The mother of a US Army sergeant killed in Niger has said Donald Trump showed “disrespect” to the soldier’s loved ones as they drove to the airport to collect his body.
The president, engulfed in controversy over the appropriate way for presidents to show compassion for killed soldiers, strongly disputed that account.
Sergeant La David Johnson was one of four US military personnel killed nearly two weeks ago whose families had not heard from Mr Trump until Tuesday.
Congresswoman Frederica Wilson said Mr Trump told the widow Sgt Johnson “knew what he signed up for”.
The Florida Democrat said she was in the car with the widow, Myeshia Johnson, on the way to Miami International Airport to meet the body when Mr Trump called to offer condolences.
Sgt Johnson’s mother, Cowanda Jones-Johnson, told the Associated Press that the congresswoman’s account was correct.
“Yes the statement is true,” Ms Jones-Johnson said. “I was in the car and I heard the full conversation.”
Mr Trump later tweeted: “Democrat Congresswoman totally fabricated what I said to the wife of a soldier who died in action (and I have proof). Sad!”
And in a White House meeting on tax reform, he added that he “didn’t say what that congresswoman said, didn’t say it at all. She knows it”.
Ms Wilson did not back down from her account, suggesting Mr Trump “never wants to take ownership” of a mistake.
“If you are the leader of the free world, if you are president of the United States and you want to convey sympathy to a grieving family, a grieving widow, you choose your words carefully,” she said. “And everyone knows that Donald Trump does not choose his words carefully.”
“She was crying for the whole time,” Ms Wilson said of the widow. “And the worst part of it: when he hung up, you know what she turned to me and said?

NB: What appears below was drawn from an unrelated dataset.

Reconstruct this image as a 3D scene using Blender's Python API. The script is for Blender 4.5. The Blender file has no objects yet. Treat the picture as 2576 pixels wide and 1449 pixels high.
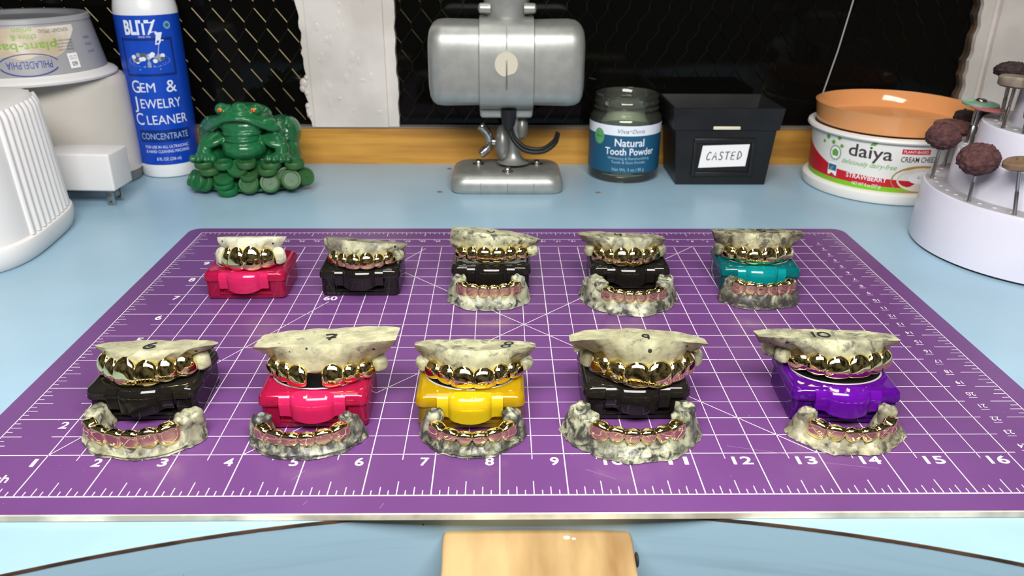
import bpy, bmesh, math, random
from mathutils import Vector, Matrix, noise
from mathutils.bvhtree import BVHTree
random.seed(7)
I = 0.0254                      # everything below is written in inches, built in metres
S = bpy.context.scene
COL = S.collection
PI = math.pi

# ------------------------------------------------------------------ camera
cam_d = bpy.data.cameras.new('camera')
cam = bpy.data.objects.new('camera', cam_d)
COL.objects.link(cam)
cam_d.sensor_width = 36.0
cam_d.lens = 2021.44 / 2576 * 36.0
cam_d.clip_start = 0.01
cam.location = (8.007 * I, -9.4096 * I, 7.4984 * I)
cam.rotation_euler = (1.15031279, -0.00568561, -0.01354526)
cam_d.dof.use_dof = True
cam_d.dof.focus_distance = 0.37
cam_d.dof.aperture_fstop = 20
S.camera = cam

# ------------------------------------------------------------------ world and lamps
w = bpy.data.worlds.new('world'); S.world = w
w.use_nodes = True
_n = w.node_tree.nodes.new('ShaderNodeTexNoise'); _n.inputs['Scale'].default_value = 2.6; _n.inputs['Detail'].default_value = 3
_g = w.node_tree.nodes.new('ShaderNodeTexCoord'); w.node_tree.links.new(_g.outputs['Generated'], _n.inputs['Vector'])
_r = w.node_tree.nodes.new('ShaderNodeValToRGB'); _e = _r.color_ramp.elements
_e[0].position = 0.40; _e[0].color = (0.22, 0.19, 0.15, 1); _e[1].position = 0.66; _e[1].color = (2.2, 2.0, 1.7, 1)
w.node_tree.links.new(_n.outputs['Fac'], _r.inputs[0]); w.node_tree.links.new(_r.outputs[0], w.node_tree.nodes['Background'].inputs[0])
w.node_tree.nodes['Background'].inputs[1].default_value = 0.07

def area(name, loc, sx, sy, power, target, color=(1, 1, 1)):
    l = bpy.data.lights.new(name, 'AREA'); l.shape = 'RECTANGLE'
    l.size = sx * I; l.size_y = sy * I; l.energy = power; l.color = color
    o = bpy.data.objects.new(name, l); COL.objects.link(o)
    o.location = Vector(loc) * I
    o.rotation_euler = (Vector(target) - Vector(loc)).to_track_quat('-Z', 'Y').to_euler()
    return o
area('bench_lamp_light', (8.3, -9, 17), 20, 6.8, 8.4, (8.3, 3.0, 0), (1.0, 0.985, 0.95))
area('added_fill_light', (0, 6, 70), 60, 14, 9.0, (6, 6, 0), (1.0, 0.97, 0.92))  # fill light added high overhead to brighten the scene, not a known ceiling lamp
S.view_settings.view_transform = 'Standard'
S.view_settings.look = 'None'
S.view_settings.gamma = 1.0
S.view_settings.use_curve_mapping = False
S.view_settings.exposure = -0.28

# ------------------------------------------------------------------ materials
def lin(c):
    r = []
    for v in c[:3]:
        v = v / 255
        r.append(v / 12.92 if v <= 0.04045 else ((v + 0.055) / 1.055) ** 2.4)
    return (r[0], r[1], r[2], 1)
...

She said he didn’t even remember his name.”
Like presidents before him, Mr Trump has made personal contact with some families of the fallen but not all.
What is different is that Mr Trump alone has picked a political fight over who has done better to honour the war dead and their families.
He placed himself at the top of the list, saying: “I think I’ve called every family of someone who’s died,” while past presidents did not.
His delay in publicly discussing the men lost in Niger did not appear to be extraordinary, judging from past examples, but his politicisation of the matter is.
Democrats and some former government officials were livid, accusing Mr Trump of “inane cruelty” and a “sick game”.
Democratic senator Tammy Duckworth, an Iraq veteran who lost both legs when her helicopter was attacked, said: “I just wish that this commander in chief would stop using Gold Star families as pawns in whatever sick game he’s trying to play here.”
Some Gold Star families who lost members in wartime told AP of acts of kindness from Mr Obama and George W Bush when those commanders in chief consoled them.
Mr Trump initially claimed that only he among presidents made sure to call families. Mr Obama may have done so on occasion, he said, but “other presidents did not call”.
He equivocated on Tuesday as the record made plain that his characterisation was false. “I don’t know,” he said of past calls. But he said his own practice was to call all families of the war dead.